Why Relying Only on Word of Mouth Is Holding Your Business Back

Mike Birt • May 20, 2025

Borrowed trust is not a marketing strategy

For many small business owners, growth starts with word of mouth. Someone tells their friend about your service, a referral comes in from a happy customer, and your reputation spreads naturally. It feels great. It’s validating. And best of all, it works.


Until it doesn’t.


Word of mouth might be the foundation of how you started, but if you’re serious about long-term growth, you can’t stay addicted to it. Relying solely on referrals is not a marketing strategy. It’s passive. It’s reactive. And over time, it becomes a serious liability for your business.


Why Word of Mouth Feels So Good

Referrals convert better than any cold lead. That’s because they come with borrowed trust. Someone else already made the case for you. You didn’t have to do the work. When that new customer calls or walks in, they already believe in what you do.


But that trust doesn’t scale.


You can’t control when people refer you. You can’t predict how many referrals you’ll get next month. And when referrals slow down, you’re stuck waiting, hoping someone else does your marketing for you.


The Trap of "Marketing Doesn’t Work"

Business owners who rely too much on referrals often dip their toes into marketing and walk away too soon. Maybe you tried running an ad, boosting a post, or launching a newsletter. It didn’t work like referrals. So you shut it down.

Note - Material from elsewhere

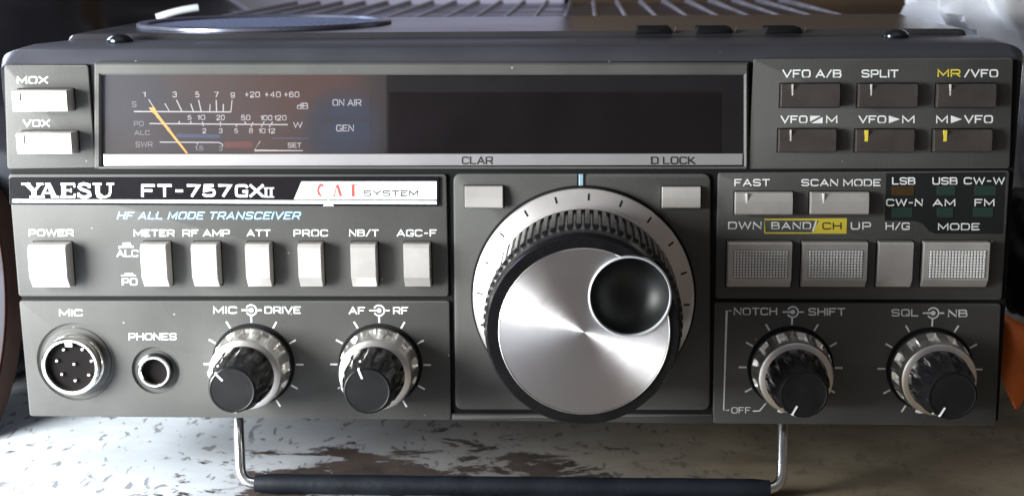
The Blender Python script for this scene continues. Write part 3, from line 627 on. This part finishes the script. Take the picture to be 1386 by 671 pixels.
# ------------------------------------------------------------------ main tuning dial
cx, cz = 19.45, 31.3
bm = bmesh.new(); lathe(bm, cx, cz, [(27.0, -.03), (26.9, -.5), (26.0, -.55)], 128); link('dial_shadow_ring', bm, GROOVE)
bm = bmesh.new(); lathe(bm, cx, cz, [(26.4, -.5), (26.4, -1.6), (26.0, -2.0), (22.6, -3.4), (22.4, -4.6), (22.0, -4.8), (20, -4.8)], 160, cap0=False); skirt = link('dial_skirt', bm, DIAL, smooth=True)
bm = bmesh.new()
for k in range(19 + 1):
    a = math.radians(3 + k * 18); s, co = math.sin(a), math.cos(a)
    def q(r_, t_): 
        y_ = -2.0 - (26.0 - r_) / 3.4 * 1.4 - .06
        return (cx + s * r_ + co * t_, y_, cz + co * r_ - s * t_)
    bm.faces.new([bm.verts.new(q(*v)) for v in ((23.9, -.22), (25.4, -.22), (25.4, .22), (23.9, .22))])
link('division_marks', bm, GROOVE, skirt)
YF = -32.6
NR = 72
def ribs(i, a):
    if 2 <= i <= 5: return -.75 * min(1, max(0, math.cos(NR * a)) * 1.6)
    return 0
bm = bmesh.new(); lathe(bm, cx, cz, [(21.6, -4.7), (22.2, -5.4), (22.4, -6.0), (22.4, -12), (22.3, -23.0), (22.3, -23.8), (21.6, -24.6), (21.75, -25.4), (21.5, -30.6), (21.1, YF + .35), (20.8, YF)], 864, ribs, cap1=True)
# knurl ends: chunky lugs round the front rim
dial = link('tuning_knob', bm, KNOB, smooth=True)
dcx, dcz = DISC_C
FX, FZ = P(852.5, 401, YF - .2).x, P(852.5, 401, YF - .2).z
def cutter(r0, r1, depth):
    bm = bmesh.new(); lathe(bm, FX, FZ, [(r1, YF + depth), (r0, YF - 3)], 96)
    me = bpy.data.meshes.new('cut')
    for v in bm.verts: v.co = v.co * MM
    bmesh.ops.recalc_face_normals(bm, faces=bm.faces); bm.to_mesh(me); bm.free()
    o = bpy.data.objects.new('cut', me); COL.objects.link(o); o.parent = ROOT; return o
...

You assumed marketing doesn’t work for your business.


But here’s the truth: you never built a real marketing strategy. You never gave your marketing a chance to succeed. Because marketing to strangers is not like marketing to people who already trust you. Cold audiences need time, consistent messaging, and clear value to build trust.


Borrowed Trust vs Earned Trust

When a customer comes through word of mouth, they arrive with borrowed trust. Someone else did the convincing. Your job is easier.

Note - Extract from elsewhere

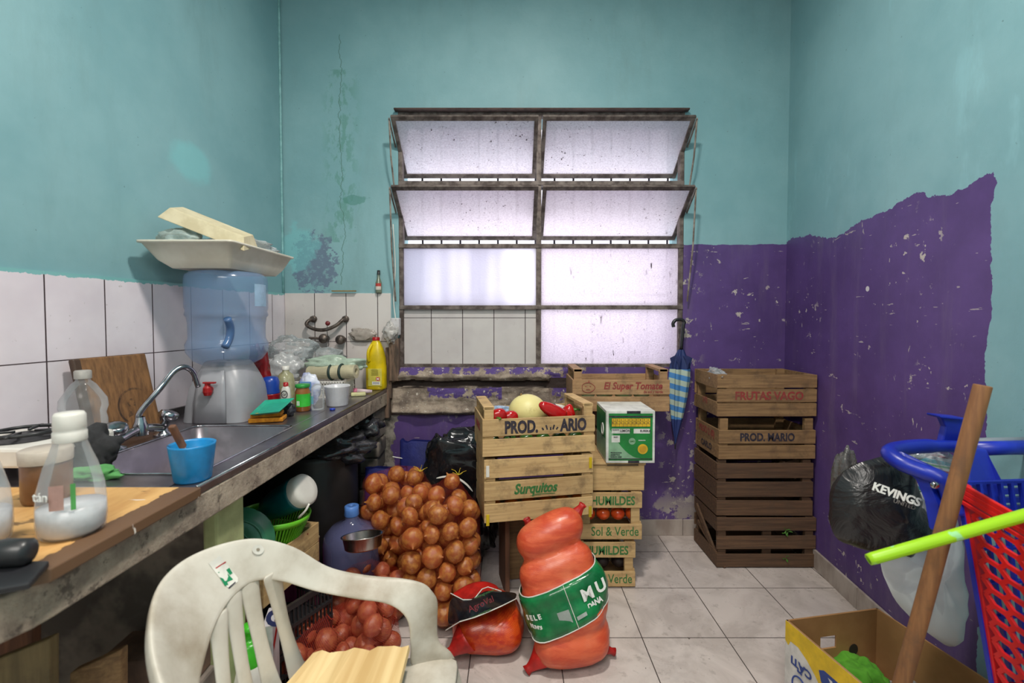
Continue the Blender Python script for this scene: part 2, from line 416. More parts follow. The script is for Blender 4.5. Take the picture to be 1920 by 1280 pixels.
mx = nt.nodes.new('ShaderNodeMixShader'); mx.inputs[0].default_value = .04; nt.links.new(tr.outputs[0], mx.inputs[1]); nt.links.new(gl.outputs[0], mx.inputs[2])
mx2 = nt.nodes.new('ShaderNodeMixShader'); mx2.inputs[0].default_value = .22; nt.links.new(mx.outputs[0], mx2.inputs[1]); nt.links.new(tp.outputs[0], mx2.inputs[2])
nt.links.new(mx2.outputs[0], out.inputs[0]); MGL = m.m
MSMOOTH = MGL.copy(); MSMOOTH.name = 'frosted_glass'
for nd in MSMOOTH.node_tree.nodes:
    if nd.type == 'MIX_SHADER' and abs(nd.inputs[0].default_value-.22) < .01: nd.inputs[0].default_value = .16
    if nd.type == 'BSDF_TRANSPARENT' or nd.type == 'BSDF_TRANSLUCENT':
        for l in list(nd.inputs[0].links): MSMOOTH.node_tree.links.remove(l)
        nd.inputs[0].default_value = rgb(244, 242, 250)
_n = MSMOOTH.node_tree; _tc = _n.nodes.new('ShaderNodeTexCoord'); _mp = _n.nodes.new('ShaderNodeMapping'); _mp.inputs['Scale'].default_value = (1, 1, .06); _ns = _n.nodes.new('ShaderNodeTexNoise'); _ns.inputs['Scale'].default_value = 6; _ns.inputs['Detail'].default_value = 1
_cr = _n.nodes.new('ShaderNodeMix'); _cr.data_type = 'RGBA'; _cr.inputs[6].default_value = rgb(222, 220, 228); _cr.inputs[7].default_value = rgb(252, 250, 254)  # vertical grey shading of the pane is put into the glass colour
_n.links.new(_tc.outputs['Object'], _mp.inputs[0]); _n.links.new(_mp.outputs[0], _ns.inputs['Vector'])
_mr = _n.nodes.new('ShaderNodeMapRange'); _mr.inputs[1].default_value = .38; _mr.inputs[2].default_value = .6; _n.links.new(_ns.outputs[0], _mr.inputs[0]); _n.links.new(_mr.outputs[0], _cr.inputs[0])
for nd in _n.nodes:
    if nd.type == 'BSDF_TRANSLUCENT': _n.links.new(_cr.outputs[2], nd.inputs[0])
def pane(name, x0, x1, z0, z1, y=yf, mat=MGL):
    b = MB(); b.box(((x0+x1)/2, y, (z0+z1)/2), (x1-x0, .004, z1-z0)); return ob(name, b, mat, fr)
pane('glass_pane', WMX+.012, WX1-.02, 1.376, 1.718); pane('glass_pane', WMX+.012, WX1-.02, WZ0+.016, 1.356)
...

When you market to a cold audience, you’re starting from scratch. You need to:

  • Clearly communicate what you do
  • Explain why you’re better than the alternatives
  • Prove that you can solve their specific problem


This takes time. It takes consistent content. And it takes effort.


Marketing Requires Intention

You can’t just dabble in marketing and expect it to work. You need a strategy. That strategy should answer a few core questions:

  • Who are you trying to reach?
  • What problem are you solving for them?
  • Why should they choose you over the competition?
  • How are you going to consistently show up in front of them?


If your only answer is, "We get referrals," you don’t have a plan. You have a wish.


In fact, Harvard Business Review confirms that companies with a clear, consistent marketing strategy are more likely to grow revenue.


The Risk of Doing Nothing

Here’s the danger: the longer you rely only on word of mouth, the more vulnerable your business becomes. If referrals dry up or competition increases, you have no system to fall back on. You can’t grow predictably. You can’t scale. And you can’t survive long-term.


Build a System for Growth

Word of mouth is a great channel. But it should be one of many. Use it as validation that people like what you do, but don’t stop there. Build a marketing system that:

  • Creates awareness among people who don’t know you yet
  • Educates them on how you help
  • Builds trust through consistent content and messaging
  • Converts them into paying customers


Stop waiting for growth to come from someone else. You need to build your own path.


Because growth won’t wait for referrals. And neither will your competitors.